Even if the instructions should have been given, refusing to do so was harmless, i.e., it did not probably cause the rendition of an improper judgment. Tex. R.App. P. 44.1(a); Raiford, 2 S.W.3d at 530. The elements of damages and the evidence thereon was such that the requested instructions were not necessary.

Pinnacle’s charge issues are overruled.

CONCLUSION

Having overruled Pinnacle’s issues, we affirm the judgment.

Justice GRAY, dissenting.

. Tex. Um.CoDE Ann. ch. 121 (Vernon 1998 & Supp.2002) (primarily formerly codified as Tex.Rev.Civ. Stat. Ann. art. 6050 (Vernon 1962)).

. The order appealed from was not a "final order” nor did it meet any statutory exception to the "final order” rule.

. The judgment was in favor of Raymond Read and Mark Read. Lienholders are not "property owners” entitled to damages under chapter 21. State v. First Interstate Bank, 880 S.W.2d 427 (Tex.App.-Austin 1994, writ denied).

. We assume the parties filed objections to the commissioners' award in the second proceeding just as they did in the first.

. For example, some refer to situations in which there is a taking of an entire piece of property. In that instance, the market value of the property may be the appropriate measure of damages. Those cases are inapplicable here.

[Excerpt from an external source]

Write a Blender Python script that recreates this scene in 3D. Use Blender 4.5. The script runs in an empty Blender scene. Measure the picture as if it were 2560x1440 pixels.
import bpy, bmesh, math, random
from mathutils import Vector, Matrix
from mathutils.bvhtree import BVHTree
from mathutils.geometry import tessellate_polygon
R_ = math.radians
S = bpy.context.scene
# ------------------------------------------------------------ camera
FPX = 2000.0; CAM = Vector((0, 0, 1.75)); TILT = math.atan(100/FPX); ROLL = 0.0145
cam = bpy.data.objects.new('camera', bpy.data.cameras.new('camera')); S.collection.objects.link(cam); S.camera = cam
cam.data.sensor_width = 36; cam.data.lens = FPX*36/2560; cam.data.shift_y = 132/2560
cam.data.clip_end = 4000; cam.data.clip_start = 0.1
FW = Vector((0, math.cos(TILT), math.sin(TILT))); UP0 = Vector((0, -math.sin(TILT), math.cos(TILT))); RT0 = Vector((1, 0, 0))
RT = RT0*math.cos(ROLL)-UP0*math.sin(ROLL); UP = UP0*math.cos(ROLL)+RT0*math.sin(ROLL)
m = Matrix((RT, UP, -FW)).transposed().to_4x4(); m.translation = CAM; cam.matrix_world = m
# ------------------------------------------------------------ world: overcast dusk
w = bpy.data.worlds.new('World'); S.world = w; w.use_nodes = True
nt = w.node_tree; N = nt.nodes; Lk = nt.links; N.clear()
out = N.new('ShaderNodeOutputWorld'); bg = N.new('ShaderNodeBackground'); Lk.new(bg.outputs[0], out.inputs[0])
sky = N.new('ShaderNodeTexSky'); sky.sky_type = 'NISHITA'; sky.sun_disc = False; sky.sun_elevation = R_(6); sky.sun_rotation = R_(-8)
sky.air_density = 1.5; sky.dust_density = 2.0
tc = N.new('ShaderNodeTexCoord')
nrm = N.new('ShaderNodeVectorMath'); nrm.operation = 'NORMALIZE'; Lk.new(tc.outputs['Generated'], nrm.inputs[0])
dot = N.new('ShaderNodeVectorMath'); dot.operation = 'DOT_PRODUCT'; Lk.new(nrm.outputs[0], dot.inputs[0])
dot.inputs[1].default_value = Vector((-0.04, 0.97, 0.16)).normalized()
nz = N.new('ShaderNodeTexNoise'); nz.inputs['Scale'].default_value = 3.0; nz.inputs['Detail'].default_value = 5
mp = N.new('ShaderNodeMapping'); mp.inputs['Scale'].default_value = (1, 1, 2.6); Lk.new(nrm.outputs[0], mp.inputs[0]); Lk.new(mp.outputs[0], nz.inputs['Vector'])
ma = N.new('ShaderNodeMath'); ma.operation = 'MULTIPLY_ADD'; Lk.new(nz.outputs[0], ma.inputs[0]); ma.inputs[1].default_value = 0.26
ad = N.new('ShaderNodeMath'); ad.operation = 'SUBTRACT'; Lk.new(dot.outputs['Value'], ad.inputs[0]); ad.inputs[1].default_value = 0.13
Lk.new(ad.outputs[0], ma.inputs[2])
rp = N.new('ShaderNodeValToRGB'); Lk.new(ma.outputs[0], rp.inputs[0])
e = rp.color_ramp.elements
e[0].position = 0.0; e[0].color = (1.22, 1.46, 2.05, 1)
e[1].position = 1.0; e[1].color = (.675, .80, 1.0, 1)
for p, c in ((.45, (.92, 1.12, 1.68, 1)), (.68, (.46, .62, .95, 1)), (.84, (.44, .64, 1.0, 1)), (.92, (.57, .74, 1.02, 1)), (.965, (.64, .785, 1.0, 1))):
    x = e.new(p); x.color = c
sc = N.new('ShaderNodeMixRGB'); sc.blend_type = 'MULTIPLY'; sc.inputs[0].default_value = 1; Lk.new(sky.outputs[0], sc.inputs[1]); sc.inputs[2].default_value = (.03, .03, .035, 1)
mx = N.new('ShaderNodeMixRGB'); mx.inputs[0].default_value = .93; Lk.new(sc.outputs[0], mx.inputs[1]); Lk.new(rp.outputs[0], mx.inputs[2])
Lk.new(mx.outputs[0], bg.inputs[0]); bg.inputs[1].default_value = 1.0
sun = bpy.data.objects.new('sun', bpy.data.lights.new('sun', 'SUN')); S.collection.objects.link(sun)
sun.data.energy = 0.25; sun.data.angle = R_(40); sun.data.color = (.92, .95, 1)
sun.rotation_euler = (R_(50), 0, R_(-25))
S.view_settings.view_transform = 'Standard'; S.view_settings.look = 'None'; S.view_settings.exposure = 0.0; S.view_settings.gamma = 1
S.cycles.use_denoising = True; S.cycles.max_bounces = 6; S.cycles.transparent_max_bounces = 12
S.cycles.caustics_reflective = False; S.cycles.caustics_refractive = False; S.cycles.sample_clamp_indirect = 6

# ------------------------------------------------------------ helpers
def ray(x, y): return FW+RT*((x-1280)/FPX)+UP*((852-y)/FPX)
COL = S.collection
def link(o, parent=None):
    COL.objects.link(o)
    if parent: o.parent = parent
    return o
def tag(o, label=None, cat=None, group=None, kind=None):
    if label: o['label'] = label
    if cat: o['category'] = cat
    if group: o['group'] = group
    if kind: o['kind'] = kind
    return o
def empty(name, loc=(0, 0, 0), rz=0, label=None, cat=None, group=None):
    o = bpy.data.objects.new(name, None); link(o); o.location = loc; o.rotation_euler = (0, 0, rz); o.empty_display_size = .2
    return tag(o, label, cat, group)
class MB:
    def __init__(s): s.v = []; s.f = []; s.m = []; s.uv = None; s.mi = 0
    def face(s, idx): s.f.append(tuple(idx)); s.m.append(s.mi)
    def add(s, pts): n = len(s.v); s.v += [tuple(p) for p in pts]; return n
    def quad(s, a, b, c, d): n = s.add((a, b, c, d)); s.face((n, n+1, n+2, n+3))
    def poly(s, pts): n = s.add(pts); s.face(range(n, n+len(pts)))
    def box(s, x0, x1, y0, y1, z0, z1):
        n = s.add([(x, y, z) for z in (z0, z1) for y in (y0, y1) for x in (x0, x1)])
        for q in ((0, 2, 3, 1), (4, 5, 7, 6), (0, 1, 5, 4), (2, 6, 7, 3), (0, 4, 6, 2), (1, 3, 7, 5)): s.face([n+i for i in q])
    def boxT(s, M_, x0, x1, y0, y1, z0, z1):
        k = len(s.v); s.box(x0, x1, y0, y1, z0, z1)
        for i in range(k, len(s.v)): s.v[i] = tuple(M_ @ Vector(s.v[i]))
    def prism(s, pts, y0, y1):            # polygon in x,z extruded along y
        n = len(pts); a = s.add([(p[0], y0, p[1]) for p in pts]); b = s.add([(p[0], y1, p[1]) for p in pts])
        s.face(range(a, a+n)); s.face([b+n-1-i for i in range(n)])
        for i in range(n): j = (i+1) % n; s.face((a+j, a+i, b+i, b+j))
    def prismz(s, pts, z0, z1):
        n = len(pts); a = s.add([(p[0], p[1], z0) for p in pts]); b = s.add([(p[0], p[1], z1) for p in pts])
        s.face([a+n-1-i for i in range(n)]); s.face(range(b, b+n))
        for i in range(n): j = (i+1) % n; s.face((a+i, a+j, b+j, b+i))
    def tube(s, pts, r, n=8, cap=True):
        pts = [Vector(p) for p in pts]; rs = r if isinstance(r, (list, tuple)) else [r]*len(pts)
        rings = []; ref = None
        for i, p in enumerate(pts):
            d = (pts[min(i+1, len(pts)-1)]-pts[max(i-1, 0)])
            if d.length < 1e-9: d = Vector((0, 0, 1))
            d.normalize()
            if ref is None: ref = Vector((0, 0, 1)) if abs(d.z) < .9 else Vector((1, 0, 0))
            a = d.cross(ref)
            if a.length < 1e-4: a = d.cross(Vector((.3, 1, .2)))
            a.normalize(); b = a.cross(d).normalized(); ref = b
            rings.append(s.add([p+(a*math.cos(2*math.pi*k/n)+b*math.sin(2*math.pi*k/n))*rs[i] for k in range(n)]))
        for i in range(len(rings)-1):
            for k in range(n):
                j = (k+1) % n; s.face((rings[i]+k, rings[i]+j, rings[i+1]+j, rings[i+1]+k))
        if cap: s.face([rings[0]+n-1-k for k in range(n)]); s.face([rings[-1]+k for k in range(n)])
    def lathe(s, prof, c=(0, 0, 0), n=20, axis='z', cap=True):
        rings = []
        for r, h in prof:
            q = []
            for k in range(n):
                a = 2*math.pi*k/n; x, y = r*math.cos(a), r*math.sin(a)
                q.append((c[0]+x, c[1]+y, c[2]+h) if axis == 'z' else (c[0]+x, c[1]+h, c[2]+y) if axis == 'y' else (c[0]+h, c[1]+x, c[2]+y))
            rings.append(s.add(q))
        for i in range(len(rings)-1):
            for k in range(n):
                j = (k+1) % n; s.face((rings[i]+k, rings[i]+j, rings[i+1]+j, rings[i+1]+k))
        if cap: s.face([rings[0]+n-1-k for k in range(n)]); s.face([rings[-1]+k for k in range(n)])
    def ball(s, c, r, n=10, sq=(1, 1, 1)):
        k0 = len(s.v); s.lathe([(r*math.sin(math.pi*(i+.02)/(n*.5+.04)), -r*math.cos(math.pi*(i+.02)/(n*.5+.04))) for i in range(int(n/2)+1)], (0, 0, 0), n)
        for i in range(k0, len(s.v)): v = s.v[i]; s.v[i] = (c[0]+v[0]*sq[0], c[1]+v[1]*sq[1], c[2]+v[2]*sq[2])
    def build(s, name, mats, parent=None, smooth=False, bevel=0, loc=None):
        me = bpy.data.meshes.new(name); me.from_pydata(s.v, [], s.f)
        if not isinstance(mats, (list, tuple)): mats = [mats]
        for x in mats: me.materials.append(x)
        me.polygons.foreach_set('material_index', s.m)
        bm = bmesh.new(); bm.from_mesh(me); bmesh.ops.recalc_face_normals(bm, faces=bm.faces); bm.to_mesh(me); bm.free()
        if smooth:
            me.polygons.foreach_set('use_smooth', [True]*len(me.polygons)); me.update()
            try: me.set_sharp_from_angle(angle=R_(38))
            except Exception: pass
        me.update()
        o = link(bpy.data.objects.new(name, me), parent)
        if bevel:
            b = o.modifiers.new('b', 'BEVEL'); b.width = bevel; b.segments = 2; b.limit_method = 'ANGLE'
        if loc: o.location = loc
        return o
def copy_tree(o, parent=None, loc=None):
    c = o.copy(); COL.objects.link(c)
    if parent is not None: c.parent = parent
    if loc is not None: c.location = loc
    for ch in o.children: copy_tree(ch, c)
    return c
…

. In so holding we disagree with Ludewig v. Houston Pipeline Co., 773 S.W.2d 610, 613-14 (Tex.App.-Corpus Christi 1989, writ denied). There, the court held that if the condemnor deposits the damages set by the commissioners or posts a bond in lieu thereof, it has the right to condemn and possess the property, even if later the condemnation and possession is found to be improper. Therefore, the court reasoned, under the express language of section 21.044(a), i.e., that the court may award damages only if “a condemnor who has taken possession of property pending litigation did not have the right to condemn the property,” recovery can not be had for loss of use of the land. However, we interpret “did not have the right to condemn the property” to refer to filing the petition and proceeding to possess or attempt to possess the land.